Thursday, April 18, 2013

matzoh-crusted honey mustard pork tenderloin


That's how I feel right now.

I was so proud of myself, taking the pork tenderloin out of the freezer last night in preparation for the inevitable we-have-nothing-to-eat whine fest that tends to happen when we're in desperate need of a grocery trip, and yet too lazy to actually go to the store.

This morning, I realized I had no idea how I would actually cook the meat. No marinades in the fridge. Not much in the way of herbs or spices. Salt and pepper is boring.

A ha! Mustard! I always love pork chops roasted with mustard, so why not pork tenderloin? I'll just coat it with mustard, roll it in panko for some crunch, and call it a day. Easy peasy.

But only if I actually had panko. Apparently that's just one of those ingredients that I always think I have, until I go to use it and realize that I almost never have it. Probably because I used all of it last time and forgot to buy more. Damn you, chicken tenders.

As I was mixing up the mustard, resigning myself to the fact that the tenderloin would not be crusted, I saw a box of leftover matzoh sitting on the counter. I mean, it's crunchy. It breaks into pieces without you even trying (my fellow Jews know what I'm talking about). Maybe it could be used in place of panko/breadcrumbs?

Let's do this!

While I still wish I had panko, this turned out decently! And now I have a fun recipe for next year's Seder.

Matzoh-crusted Honey Mustard Pork Tenderloin (serves 3-4)

1ish lb pork tenderloin (we used one packaged tenderloin from Trader Joe's, about 1.2lbs)
1/4 cup your favorite mustard
2 tablespoons honey
2 tablespoons mayo
2 matzoh boards, or about 1 cup panko (definitely go with panko if you have it, obviously)
salt and pepper, to taste

Preheat oven to 425*. Whisk together mustard, honey and mayo in a bowl large enough to fit the tenderloin. The flavor really should be from the mustard and honey, with the mayo in there to help keep moisture in the meat (I personally haaaaate overcooked pork). My pan didn't really fit the tenderloin, so I cut it in half. This also made it easier to serve, but you certainly don't have to do that!
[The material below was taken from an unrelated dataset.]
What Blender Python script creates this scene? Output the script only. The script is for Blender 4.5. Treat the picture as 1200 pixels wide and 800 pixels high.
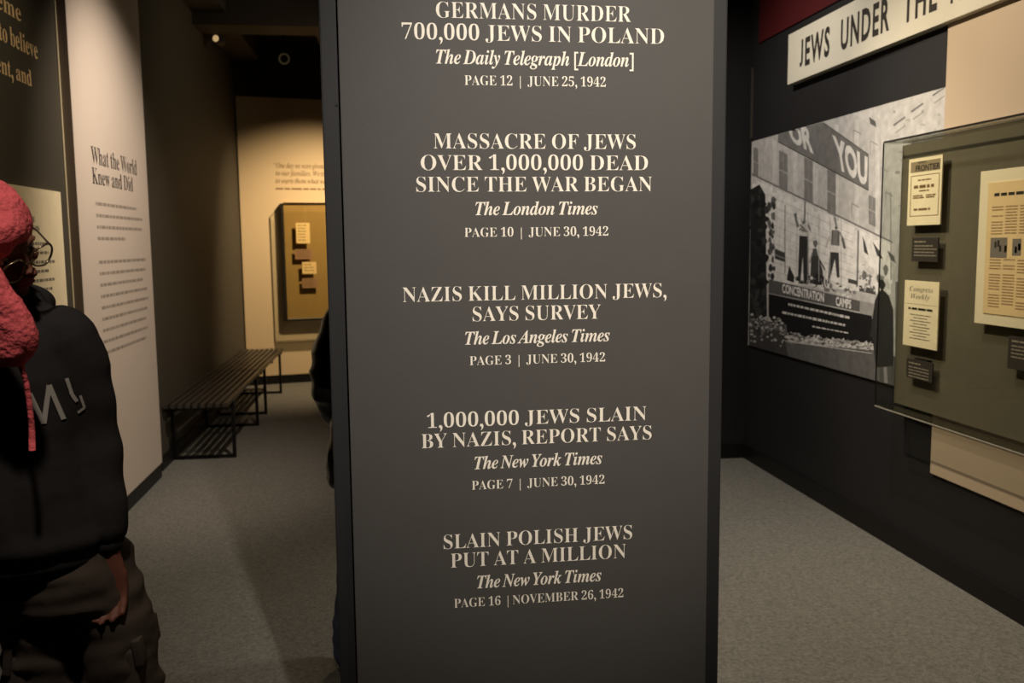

If you happen to be using matzoh, crush it into little pieces and mix in some salt and pepper. If you're using panko, measure it onto a plate you can roll the tenderloin around on, and season with salt and pepper. Pat the tenderloin dry before covering it in the mustard mix - it'll help the stuff stay. Once it's covered in mustard, roll it in the panko.

Place your tenderloin on a pan of your choosing. Drizzle with olive oil if you so choose (I did about halfway through the cook time, because the matzoh was charring a bit - you can see it a little in the picture above). Cook for about 30 minutes, or until the tenderloin reaches an internal temperature of at least 140*, then remove from the oven and let it sit for at least 5 to rest. Slice up and serve!